One of my first fires to put out came quickly. My team had updated the wrong legal data into our database. That mistake triggered a regulatory issue and required a full review of more than 300 client accounts.

It was a tedious weekend, Father’s Day weekend no less, combing through investment management agreements line by line. And I remember asking myself one simple question:

Why is Client Service reviewing legal agreements at all?

At my previous firms, Legal handled all contract reviews. Here, it had somehow fallen to Client Service. When I raised the concern with our Chief Administrative Officer, he said, “That’s not how we do it here.”

That sentence stayed with me because it represented the exact mindset that keeps organizations stuck.

Rather than fix the root issue, we tried to engineer around it. We built an enormous spreadsheet checklist that asked Client Service Representatives to identify non-standard legal clauses for review. On paper, it looked like control. In practice, it was chaos.

There was constant back and forth between Legal, Client Service, and clients. To make matters worse, we added a weekly committee to approve any “risky” clauses, yet approved nearly every single one.

Eventually, a client service rep missed a clause. Legal caught it just days before the client’s account funding. The client refused any changes, Legal refused to sign off, and the issue escalated all the way to the CEO.

My boss wasn’t happy. When I explained that our reps weren’t trained to interpret legal terms, the answer wasn’t well received. But it was the truth. Client Service wasn’t failing, the process was.

The real issue was that Legal had offloaded part of their function because of capacity. The result was increased risk, slower turnaround, frustrated teams, and an eroding client experience.

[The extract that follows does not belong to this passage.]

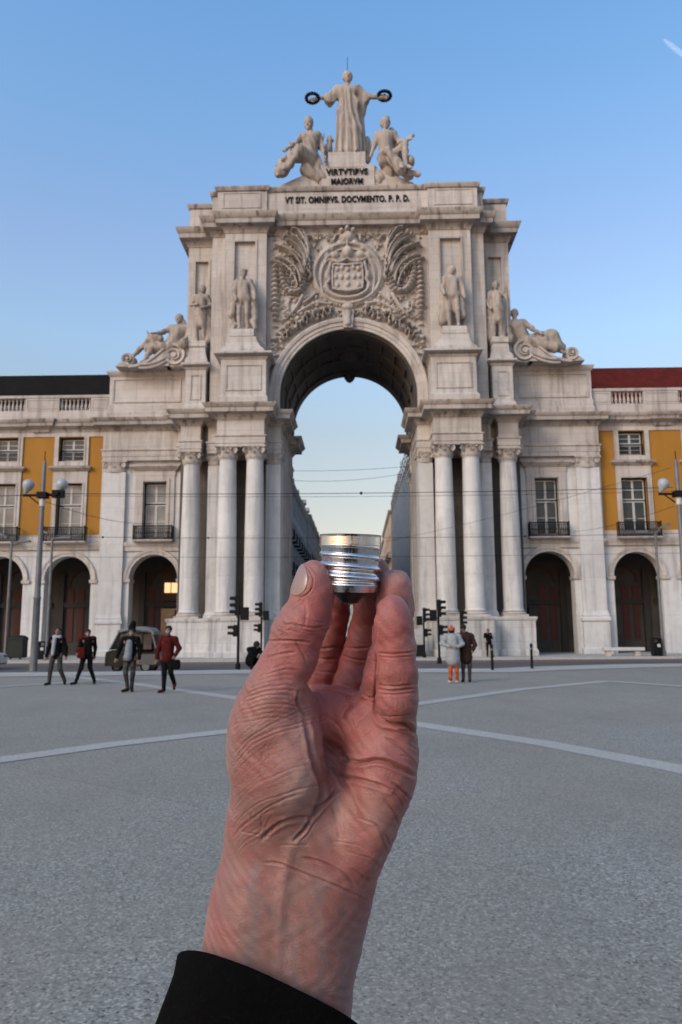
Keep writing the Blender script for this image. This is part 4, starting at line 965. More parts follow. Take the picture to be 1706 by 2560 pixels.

I decided to make a case for change. I built a proposal showing how other firms handled this function, mapped out the inefficiencies, and outlined the potential compliance exposure.

The outcome was clear. We created a Legal Contract Specialist Team, a small but expert group responsible for all agreement reviews and negotiations.

The impact was immediate. Legal partnered with the new team. Client Service focused on clients, not clauses. Turnaround times improved. And leadership finally saw how ownership drift had been driving chaos.

The Takeaway
When the wrong team owns the wrong process, everyone loses. The work slows, risk rises, and culture suffers.

Before assigning ownership, ask yourself:

  1. Who has the expertise?

  2. Who has the accountability?

  3. Who has the authority to make decisions?

If those three don’t align, you don’t have a process. You have a problem.